Configuration
airlock is configured through TOML files. The main configuration file is
airlock.toml at the project root, and it’s meant to be committed to version
control so that every team member gets the same sandbox setup.
File hierarchy
Configuration is loaded from up to four locations, with later files overriding earlier ones:
~/.airlock/config.tomlor~/.airlock.toml— user-level settings (e.g. preferred CPU/memory)airlock.toml— project config (checked into version control)airlock.local.toml— local overrides (gitignored)
This layering means a company can ship global defaults, individual developers can set personal preferences, and each project defines its own sandbox — with room for local tweaks that don’t affect the team.
JSON and YAML files are also accepted (e.g. airlock.json, airlock.yaml).
For each slot, the first matching extension in the order .toml, .json,
.yaml, .yml wins.
Minimal example
A project that uses Ubuntu with a Rust toolchain preset:
presets = ["rust"]
[vm]
image = "ubuntu:24.04"
cpus = 4
memory = "4 GB"
This is enough to get a working sandbox. The rust preset adds network rules
for crates.io and related hosts, so cargo build works out of the box.
Sandbox state
Sandbox runtime state (disk image, CA certificate, overlays, logs) is stored
in .airlock/ inside the project directory. This directory is automatically
excluded from version control. Running airlock rm removes it entirely;
airlock start recreates it from scratch.
Merging behaviour
When multiple configuration files are present, they’re merged with these rules:
- Object fields are merged recursively (e.g.
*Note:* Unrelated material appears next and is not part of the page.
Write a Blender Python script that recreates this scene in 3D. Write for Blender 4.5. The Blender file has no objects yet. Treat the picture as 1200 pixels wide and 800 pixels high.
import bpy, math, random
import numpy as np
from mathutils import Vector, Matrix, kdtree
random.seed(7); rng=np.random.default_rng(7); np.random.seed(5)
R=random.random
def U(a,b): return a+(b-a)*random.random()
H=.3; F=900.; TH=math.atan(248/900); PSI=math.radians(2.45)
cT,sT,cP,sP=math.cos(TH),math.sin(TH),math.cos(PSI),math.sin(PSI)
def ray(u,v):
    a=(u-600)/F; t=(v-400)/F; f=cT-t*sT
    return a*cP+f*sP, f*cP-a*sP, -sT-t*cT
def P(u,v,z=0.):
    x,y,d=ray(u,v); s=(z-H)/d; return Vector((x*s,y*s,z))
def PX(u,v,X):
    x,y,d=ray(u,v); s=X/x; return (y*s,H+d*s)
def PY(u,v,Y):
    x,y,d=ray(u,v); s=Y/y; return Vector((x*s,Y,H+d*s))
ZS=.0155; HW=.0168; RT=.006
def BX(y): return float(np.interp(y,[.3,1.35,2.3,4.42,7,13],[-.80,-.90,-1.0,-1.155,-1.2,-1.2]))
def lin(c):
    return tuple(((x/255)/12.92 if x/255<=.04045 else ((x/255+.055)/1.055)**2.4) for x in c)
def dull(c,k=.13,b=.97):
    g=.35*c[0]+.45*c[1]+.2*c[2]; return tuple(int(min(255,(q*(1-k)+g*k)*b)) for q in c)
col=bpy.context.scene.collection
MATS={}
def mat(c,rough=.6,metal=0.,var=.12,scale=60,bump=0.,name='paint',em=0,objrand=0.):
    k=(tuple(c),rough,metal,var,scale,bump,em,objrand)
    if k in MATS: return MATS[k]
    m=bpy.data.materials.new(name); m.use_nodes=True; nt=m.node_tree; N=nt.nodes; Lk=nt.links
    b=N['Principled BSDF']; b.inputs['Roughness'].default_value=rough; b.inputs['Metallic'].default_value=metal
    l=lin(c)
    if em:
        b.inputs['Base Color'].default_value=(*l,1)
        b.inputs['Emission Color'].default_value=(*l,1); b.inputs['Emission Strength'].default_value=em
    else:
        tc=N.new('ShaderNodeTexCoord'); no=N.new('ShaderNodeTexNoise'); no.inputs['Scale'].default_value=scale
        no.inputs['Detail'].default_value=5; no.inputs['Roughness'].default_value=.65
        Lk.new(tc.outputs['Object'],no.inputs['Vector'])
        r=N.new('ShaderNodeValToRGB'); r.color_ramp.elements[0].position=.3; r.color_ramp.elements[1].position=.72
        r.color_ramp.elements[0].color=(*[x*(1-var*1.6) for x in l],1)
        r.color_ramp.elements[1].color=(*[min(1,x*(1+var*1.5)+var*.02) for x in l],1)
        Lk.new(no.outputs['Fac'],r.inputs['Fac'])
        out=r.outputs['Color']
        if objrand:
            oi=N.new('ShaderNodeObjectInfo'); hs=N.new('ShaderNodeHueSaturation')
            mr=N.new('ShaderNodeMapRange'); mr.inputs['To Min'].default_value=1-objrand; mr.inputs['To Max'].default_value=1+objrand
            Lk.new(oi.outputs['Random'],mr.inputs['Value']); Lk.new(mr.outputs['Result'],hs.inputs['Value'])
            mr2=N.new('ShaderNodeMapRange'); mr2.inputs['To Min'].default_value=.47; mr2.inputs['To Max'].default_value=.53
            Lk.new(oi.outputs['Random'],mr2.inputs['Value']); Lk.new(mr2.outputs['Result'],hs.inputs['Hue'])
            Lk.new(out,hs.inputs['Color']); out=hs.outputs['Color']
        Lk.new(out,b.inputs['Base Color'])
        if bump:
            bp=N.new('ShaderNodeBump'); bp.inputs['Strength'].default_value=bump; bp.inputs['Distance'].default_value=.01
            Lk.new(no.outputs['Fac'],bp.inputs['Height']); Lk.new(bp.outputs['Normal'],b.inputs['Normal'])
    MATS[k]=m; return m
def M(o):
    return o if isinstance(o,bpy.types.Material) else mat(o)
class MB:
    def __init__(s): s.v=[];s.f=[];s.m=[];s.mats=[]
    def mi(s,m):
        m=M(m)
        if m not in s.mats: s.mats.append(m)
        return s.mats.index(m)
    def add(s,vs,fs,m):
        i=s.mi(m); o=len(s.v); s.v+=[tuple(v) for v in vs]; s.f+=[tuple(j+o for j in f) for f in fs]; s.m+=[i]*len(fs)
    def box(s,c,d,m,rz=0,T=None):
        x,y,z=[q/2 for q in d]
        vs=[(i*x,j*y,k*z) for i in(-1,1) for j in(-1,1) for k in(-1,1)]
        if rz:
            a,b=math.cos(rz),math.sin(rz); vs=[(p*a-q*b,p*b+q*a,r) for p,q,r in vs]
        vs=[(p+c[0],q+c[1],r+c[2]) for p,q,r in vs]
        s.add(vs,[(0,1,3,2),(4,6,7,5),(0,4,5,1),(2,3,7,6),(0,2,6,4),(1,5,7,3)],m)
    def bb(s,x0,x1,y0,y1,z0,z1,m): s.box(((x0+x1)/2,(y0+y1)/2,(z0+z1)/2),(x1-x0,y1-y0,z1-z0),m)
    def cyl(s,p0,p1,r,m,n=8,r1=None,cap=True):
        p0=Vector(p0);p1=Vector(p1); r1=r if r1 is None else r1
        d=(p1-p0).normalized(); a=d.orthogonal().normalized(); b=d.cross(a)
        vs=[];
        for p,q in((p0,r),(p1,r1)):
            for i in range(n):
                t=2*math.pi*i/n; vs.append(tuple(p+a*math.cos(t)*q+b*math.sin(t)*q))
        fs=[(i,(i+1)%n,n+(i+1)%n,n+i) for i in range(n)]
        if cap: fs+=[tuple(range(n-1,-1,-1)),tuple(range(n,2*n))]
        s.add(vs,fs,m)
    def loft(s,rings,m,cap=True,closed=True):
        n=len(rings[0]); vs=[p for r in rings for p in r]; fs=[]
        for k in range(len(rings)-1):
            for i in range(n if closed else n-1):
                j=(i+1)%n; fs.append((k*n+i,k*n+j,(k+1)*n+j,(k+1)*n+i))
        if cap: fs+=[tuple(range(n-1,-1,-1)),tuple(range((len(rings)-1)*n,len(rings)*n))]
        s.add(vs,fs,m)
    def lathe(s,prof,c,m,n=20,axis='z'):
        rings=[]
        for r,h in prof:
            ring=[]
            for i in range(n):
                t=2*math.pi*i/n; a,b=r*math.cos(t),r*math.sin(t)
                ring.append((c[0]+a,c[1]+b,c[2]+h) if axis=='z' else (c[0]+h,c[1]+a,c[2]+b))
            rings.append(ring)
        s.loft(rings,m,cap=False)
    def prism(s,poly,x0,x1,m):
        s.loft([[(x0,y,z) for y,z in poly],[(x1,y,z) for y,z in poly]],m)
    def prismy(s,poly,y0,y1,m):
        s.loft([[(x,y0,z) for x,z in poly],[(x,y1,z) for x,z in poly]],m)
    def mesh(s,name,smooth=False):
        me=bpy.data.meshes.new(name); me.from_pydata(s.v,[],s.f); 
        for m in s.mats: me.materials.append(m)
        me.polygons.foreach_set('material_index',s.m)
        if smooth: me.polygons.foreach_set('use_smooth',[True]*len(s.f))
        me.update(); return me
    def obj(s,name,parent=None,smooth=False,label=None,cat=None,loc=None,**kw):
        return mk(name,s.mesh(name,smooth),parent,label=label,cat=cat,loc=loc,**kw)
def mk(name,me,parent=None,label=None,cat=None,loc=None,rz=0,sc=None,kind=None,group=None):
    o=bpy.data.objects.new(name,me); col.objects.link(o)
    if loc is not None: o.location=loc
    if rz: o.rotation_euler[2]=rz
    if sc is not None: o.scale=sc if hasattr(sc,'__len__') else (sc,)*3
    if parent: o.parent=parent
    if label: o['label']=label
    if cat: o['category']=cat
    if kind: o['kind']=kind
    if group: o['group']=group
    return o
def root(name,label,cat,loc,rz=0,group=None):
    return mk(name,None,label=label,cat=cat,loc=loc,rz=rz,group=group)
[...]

[vm]settings from different files are combined, not replaced) - Arrays are concatenated (e.g. preset lists from different levels stack)
- Scalar values are overridden by later files
- A
nullvalue never overwrites an existing value
This means you can set vm.cpus = 2 in your user config and only override
vm.image in the project config — both settings apply.
Overriding with enabled
Every named configuration entry — network rules, mounts, disk caches, and
socket forwards — has an enabled flag that defaults to true. Combined with
the hierarchical config loading, this gives individuals full control over
shared configurations.
For example, if the project airlock.toml defines a mount and a network rule
via a preset, a developer can disable either one in their airlock.local.toml
without modifying the shared config:
# airlock.local.toml — personal overrides, not committed
[mounts.ssh-config]
enabled = false
[network.rules.alpine-packages]
enabled = false
This works at every level. A company-wide global config can define baseline rules, a project config can add its own, and any developer can selectively disable what doesn’t apply to them — all without editing files that belong to someone else.